NABOKV-L post 0003342, Fri, 28 Aug 1998 08:29:12 -0700

Subject
Re: Nabokov's story "Krasavitsa" [A Russian Beauty] and a fairy
tale (fwd)
Date
Body
From: Grigori Utgof <utgof@tpu.ee>
------------

On Mon, 10 Aug 1998, Malkolm R. Reynolds wrote

> To: Vladimir Nabokov Forum <NABOKV-L@UCSBVM.UCSB.EDU>
> Subject: Re: Nabokov's story "Krasavitsa" [A Russian Beauty] (fwd)
>
> From: "Malcolm R. Reynolds" <Reynoldsm001@hawaii.rr.com>
>
>
> Could the fairy tale at the end of "A Russian Beauty" be a Nabokovian
> invention?

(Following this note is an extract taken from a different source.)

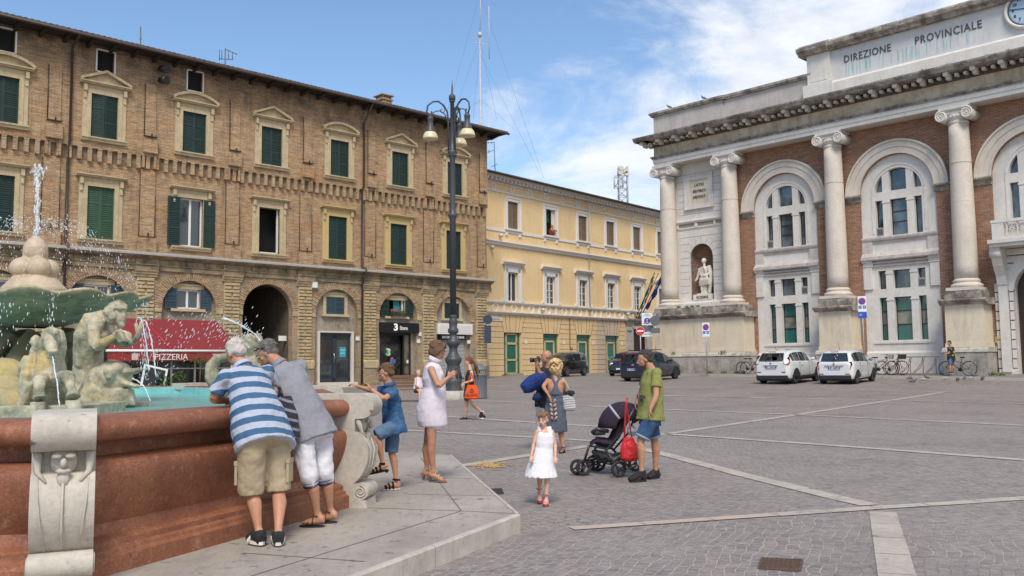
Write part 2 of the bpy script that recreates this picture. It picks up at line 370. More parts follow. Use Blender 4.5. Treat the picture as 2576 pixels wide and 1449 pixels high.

In _Lolita_ just before HH and Lo settle in Beardsley, HH is
> thinking about going through a legal adoption, but he decides not to
> tempt McFate:
>
> "What stopped me was the awful feeling that if I meddled with fate in
> any way and tried to rationalize her fantastic gift, that gift would be
> snatched away like that palace on the mountain top in the Oriental tale
> which vanished whenever a prospective owner asked its custodian how come
> a strip of sunset sky was clearly visible from afar between black rock
> and foundation."
>
> There may be some Orientalist out there who can nail this tale exactly,
> and then again---??
>

Well, it's a very interesting qestion indeed. My academic advisor wrote a
paper on "A Russian Beauty" (Irina Belobrovtseva, Svetlana Turovskaia.
"Krasavitsa" Vladimira Nabokova: vecho letiashchaia strela, popavshaia v
tsel'" In: _Wiener slawistishcher almanach_ , 38 (1996) ). Once I asked
her if she had found the source of that "skazka", and she replied that
not, and to her opinion it was probably one of the numerous Nabokov's
inventions. Still it would be great if some orientalist wrote a message
(a study?) on Oriental subtexts in Nabokov's fiction.